Alicia Armstrong
Asheville's Alicia Armstrong paints memories, longings, dreams, inconsistencies. A single work often incorporates the questions posed by contrasts - both literal and conceptual - and captures the inescapable and dichotomous realities of life: joy and suffering, light and dark, closeness and distance. At the same time she offers viewers relief via temporary respite rather than finite solutions.
Alicia holds a BFA with a concentration in Oil Painting from the University of North Carolina at Asheville and stood out early on as the winner of the Fine Art department's academic leadership award. After a decade working in traditional painting and photographic portraiture, she began to concentrate on producing more abstract works, pieces imbued with symbolic imagery.

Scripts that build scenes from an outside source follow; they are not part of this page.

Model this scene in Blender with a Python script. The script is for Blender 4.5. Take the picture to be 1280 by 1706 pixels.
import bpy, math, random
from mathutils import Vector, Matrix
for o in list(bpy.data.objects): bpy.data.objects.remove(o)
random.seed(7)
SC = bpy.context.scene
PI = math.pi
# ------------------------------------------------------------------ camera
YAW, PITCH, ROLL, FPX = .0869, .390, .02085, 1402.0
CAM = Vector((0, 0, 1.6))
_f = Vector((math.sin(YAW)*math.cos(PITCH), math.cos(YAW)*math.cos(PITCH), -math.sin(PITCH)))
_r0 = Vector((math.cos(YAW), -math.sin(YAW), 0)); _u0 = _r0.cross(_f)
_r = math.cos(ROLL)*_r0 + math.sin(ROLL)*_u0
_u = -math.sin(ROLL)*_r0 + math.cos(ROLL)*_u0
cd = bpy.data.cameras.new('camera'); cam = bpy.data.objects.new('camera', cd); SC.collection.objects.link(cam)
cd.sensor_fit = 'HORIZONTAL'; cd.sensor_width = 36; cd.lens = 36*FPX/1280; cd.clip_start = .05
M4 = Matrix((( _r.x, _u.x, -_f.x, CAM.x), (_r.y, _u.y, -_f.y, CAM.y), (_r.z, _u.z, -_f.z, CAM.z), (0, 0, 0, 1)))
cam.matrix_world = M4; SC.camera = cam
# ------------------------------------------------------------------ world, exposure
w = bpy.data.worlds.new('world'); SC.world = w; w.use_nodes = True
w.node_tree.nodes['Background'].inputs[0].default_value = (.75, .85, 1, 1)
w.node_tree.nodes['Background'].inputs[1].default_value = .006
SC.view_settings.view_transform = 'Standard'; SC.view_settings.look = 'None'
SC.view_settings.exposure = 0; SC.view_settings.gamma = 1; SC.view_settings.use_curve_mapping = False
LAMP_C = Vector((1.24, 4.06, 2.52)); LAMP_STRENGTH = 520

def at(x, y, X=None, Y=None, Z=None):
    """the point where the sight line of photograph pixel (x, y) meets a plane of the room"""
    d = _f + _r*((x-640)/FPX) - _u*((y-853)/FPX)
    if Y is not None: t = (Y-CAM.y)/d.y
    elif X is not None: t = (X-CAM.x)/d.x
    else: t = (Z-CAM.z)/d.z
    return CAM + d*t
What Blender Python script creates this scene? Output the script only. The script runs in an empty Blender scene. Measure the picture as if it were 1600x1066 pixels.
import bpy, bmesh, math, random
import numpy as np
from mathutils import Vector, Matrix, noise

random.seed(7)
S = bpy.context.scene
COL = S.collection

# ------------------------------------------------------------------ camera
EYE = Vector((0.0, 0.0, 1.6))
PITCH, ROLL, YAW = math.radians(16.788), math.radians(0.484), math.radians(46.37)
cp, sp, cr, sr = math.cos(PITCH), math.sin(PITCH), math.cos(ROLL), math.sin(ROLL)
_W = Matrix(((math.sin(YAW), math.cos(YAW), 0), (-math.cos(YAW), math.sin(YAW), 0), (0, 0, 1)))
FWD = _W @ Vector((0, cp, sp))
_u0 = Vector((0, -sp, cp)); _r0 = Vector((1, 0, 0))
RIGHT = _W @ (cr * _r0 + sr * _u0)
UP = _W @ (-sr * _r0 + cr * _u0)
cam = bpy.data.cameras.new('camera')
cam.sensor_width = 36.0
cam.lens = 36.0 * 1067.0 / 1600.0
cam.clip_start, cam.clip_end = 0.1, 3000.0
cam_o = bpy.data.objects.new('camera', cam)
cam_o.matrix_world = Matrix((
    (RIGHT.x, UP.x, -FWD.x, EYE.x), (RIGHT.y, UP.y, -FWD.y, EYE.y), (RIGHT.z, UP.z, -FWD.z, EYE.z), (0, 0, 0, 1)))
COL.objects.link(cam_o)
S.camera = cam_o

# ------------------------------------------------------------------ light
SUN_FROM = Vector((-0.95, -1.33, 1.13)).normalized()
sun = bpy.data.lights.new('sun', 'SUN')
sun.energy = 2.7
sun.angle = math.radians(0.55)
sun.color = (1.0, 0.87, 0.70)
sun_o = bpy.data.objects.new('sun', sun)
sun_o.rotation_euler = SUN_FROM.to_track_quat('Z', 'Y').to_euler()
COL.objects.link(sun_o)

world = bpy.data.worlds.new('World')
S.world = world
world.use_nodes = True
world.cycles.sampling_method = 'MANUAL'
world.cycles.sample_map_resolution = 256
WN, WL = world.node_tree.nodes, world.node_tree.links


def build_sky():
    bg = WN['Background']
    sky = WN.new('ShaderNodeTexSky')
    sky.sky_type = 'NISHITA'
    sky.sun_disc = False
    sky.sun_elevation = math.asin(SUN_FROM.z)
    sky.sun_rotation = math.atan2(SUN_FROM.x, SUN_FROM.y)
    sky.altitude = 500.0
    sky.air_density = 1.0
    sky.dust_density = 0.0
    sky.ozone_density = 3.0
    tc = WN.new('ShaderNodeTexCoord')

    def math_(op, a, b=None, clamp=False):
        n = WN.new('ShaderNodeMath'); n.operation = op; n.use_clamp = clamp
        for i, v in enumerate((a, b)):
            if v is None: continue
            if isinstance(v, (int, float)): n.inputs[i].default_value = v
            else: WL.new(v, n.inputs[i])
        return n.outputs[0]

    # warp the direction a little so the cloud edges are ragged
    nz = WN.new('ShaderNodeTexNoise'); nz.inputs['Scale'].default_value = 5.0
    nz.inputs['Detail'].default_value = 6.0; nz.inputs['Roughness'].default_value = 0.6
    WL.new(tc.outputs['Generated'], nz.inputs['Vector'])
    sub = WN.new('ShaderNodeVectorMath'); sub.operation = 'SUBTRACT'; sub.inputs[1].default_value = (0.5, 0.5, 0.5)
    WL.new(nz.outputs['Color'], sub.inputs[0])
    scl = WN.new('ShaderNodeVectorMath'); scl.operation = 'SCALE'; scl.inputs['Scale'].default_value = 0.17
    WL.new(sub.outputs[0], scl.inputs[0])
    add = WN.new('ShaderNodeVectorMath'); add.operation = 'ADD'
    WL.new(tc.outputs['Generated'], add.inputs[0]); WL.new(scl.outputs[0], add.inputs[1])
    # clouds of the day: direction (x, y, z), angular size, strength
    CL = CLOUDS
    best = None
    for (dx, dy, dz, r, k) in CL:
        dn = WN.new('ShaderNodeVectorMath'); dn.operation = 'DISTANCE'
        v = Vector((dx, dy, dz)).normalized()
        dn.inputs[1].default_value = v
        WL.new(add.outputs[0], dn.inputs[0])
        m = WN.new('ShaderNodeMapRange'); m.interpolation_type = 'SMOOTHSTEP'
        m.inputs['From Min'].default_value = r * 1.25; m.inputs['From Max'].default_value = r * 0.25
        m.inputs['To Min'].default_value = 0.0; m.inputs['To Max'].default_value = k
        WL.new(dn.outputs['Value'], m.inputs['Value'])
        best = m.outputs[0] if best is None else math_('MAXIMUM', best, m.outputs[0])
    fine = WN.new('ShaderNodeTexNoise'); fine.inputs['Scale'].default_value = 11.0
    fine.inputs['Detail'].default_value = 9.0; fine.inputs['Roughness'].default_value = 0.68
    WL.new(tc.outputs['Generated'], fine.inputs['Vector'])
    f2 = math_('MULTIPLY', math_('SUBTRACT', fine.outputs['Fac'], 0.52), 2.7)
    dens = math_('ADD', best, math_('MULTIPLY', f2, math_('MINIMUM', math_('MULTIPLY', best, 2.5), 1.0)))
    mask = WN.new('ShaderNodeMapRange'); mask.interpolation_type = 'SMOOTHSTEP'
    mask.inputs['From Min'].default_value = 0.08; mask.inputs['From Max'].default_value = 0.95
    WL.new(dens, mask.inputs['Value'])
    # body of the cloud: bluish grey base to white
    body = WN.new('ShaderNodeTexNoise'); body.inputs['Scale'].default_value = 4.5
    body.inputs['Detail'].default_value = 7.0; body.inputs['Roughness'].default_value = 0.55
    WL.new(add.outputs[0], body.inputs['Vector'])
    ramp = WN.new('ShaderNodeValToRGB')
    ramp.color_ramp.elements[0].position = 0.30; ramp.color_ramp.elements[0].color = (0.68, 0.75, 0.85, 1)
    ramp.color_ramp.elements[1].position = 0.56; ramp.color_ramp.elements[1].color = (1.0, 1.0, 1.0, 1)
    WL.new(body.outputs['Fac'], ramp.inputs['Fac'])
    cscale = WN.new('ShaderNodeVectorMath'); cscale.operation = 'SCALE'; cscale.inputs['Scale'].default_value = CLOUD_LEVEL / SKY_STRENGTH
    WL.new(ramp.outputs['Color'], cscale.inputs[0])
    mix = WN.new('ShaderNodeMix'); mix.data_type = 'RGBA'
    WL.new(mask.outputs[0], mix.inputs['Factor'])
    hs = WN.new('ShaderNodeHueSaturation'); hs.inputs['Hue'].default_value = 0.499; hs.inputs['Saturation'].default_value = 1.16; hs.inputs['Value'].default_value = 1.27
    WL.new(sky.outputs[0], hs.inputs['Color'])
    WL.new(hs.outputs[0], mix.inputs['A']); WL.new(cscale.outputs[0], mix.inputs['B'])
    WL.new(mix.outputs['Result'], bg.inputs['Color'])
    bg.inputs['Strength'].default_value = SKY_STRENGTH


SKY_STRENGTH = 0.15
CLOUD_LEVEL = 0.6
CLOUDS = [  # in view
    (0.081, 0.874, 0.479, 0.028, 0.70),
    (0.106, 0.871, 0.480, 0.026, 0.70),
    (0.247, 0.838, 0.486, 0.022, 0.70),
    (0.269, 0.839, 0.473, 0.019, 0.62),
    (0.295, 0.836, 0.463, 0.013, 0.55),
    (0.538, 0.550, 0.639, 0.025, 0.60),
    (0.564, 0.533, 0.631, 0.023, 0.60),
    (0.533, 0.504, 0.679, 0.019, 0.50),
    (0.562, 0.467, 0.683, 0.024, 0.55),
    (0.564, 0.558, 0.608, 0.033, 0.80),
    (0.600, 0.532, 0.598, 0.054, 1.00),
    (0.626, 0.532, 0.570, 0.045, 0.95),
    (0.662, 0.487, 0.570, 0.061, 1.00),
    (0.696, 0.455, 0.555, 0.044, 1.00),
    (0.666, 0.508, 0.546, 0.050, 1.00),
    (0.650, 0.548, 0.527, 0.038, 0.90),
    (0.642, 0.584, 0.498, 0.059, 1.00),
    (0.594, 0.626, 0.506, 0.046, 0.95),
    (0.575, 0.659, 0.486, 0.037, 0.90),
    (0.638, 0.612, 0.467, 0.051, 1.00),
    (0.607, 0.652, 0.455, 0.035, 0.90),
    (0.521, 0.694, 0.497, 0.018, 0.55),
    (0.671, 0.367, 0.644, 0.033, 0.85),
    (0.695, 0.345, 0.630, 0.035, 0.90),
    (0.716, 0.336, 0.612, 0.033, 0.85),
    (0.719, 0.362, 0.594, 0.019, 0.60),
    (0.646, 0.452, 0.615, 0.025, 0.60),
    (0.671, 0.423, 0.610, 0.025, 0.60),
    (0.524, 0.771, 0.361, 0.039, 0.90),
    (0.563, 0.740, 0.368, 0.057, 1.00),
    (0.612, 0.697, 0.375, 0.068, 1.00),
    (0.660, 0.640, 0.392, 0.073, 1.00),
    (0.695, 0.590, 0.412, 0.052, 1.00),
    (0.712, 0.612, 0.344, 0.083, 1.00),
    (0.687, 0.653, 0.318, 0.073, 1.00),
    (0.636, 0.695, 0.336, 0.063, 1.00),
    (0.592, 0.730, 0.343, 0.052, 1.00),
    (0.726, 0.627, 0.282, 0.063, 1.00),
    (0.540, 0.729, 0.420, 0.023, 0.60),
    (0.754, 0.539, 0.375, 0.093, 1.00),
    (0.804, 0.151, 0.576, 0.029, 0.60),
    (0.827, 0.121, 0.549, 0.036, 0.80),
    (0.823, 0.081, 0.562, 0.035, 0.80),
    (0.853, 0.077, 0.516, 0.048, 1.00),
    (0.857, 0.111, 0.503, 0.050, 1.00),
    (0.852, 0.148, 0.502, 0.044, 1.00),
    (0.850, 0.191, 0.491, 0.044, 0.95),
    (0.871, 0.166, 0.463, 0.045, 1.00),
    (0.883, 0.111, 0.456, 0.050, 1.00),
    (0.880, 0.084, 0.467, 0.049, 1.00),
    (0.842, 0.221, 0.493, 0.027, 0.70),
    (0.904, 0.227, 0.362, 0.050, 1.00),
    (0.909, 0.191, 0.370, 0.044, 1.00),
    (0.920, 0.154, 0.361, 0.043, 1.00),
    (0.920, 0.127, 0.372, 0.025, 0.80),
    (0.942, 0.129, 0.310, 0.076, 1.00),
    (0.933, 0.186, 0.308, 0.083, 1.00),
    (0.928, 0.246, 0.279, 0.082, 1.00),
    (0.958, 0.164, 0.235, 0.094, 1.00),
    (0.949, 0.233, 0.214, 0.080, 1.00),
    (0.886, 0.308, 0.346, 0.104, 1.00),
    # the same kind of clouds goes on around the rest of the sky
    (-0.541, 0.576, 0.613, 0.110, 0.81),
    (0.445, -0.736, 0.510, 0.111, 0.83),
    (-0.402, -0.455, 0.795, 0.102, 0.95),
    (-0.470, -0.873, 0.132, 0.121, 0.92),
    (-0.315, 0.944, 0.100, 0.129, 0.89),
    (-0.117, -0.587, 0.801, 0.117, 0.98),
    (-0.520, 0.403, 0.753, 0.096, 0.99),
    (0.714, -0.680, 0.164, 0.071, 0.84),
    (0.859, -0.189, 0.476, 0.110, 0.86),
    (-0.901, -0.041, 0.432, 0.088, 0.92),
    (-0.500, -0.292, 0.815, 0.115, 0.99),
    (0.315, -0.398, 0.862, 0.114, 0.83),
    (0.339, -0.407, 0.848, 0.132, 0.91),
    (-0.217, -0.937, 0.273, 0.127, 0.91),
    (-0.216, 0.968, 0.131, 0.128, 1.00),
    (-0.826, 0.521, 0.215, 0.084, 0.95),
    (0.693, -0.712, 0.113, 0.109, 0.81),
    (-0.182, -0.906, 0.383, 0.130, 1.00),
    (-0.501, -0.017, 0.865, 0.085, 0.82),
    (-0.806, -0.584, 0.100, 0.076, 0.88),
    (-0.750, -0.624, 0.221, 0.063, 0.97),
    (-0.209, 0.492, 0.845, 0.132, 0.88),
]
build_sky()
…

Her paintings are included in numerous private collections, as well as those of the University of North Carolina at Asheville's Lipinsky Auditorium and Asheville's Bravo Concert Series.
The images on her canvases are contemplative and sometimes playful takes on the often bewildering constructs and confines of postmodern life. Armstrong's work is often figurative and segmented, influenced by both her life's trajectory and the conundrums posed by the compartmentalization and over stimulation we experience daily. The vicissitudes and joys she observes appear often as well, from the complexity of familial bonds, like motherhood, to the beginnings and endings of relationships.
Armstrong paints primarily on wood panels using graphite, oil, and charcoal; her process produces highly textural works, whose layers help convey the beauty and struggle of movement and transition. She captures moments, reflective and chaotic, by literally containing the image, with varnish. A self-described "mark maker," her images resonate with a diverse group of viewers and collectors. It's easy to identify with the struggles of her figures: a man whose bottom half is a wheel, engaging in a Sisyphean struggle up a vaguely delineated mountain, paired with disembodied boats seemingly floating toward an uncertain destination; siblings pushing and pulling at each other over a gulf, or a lifetime; a woman pondering choices.
Armstrong's canvases pose questions, yet inject comfort into discomfort; they encompass the archetypal play between light and dark, but encourage viewers to formulate their own answers, rather than attempt "correct" interpretation. This openness is a hallmark of the artist and her work; she not only presents images and ideas, but intimates unspoken possibilities.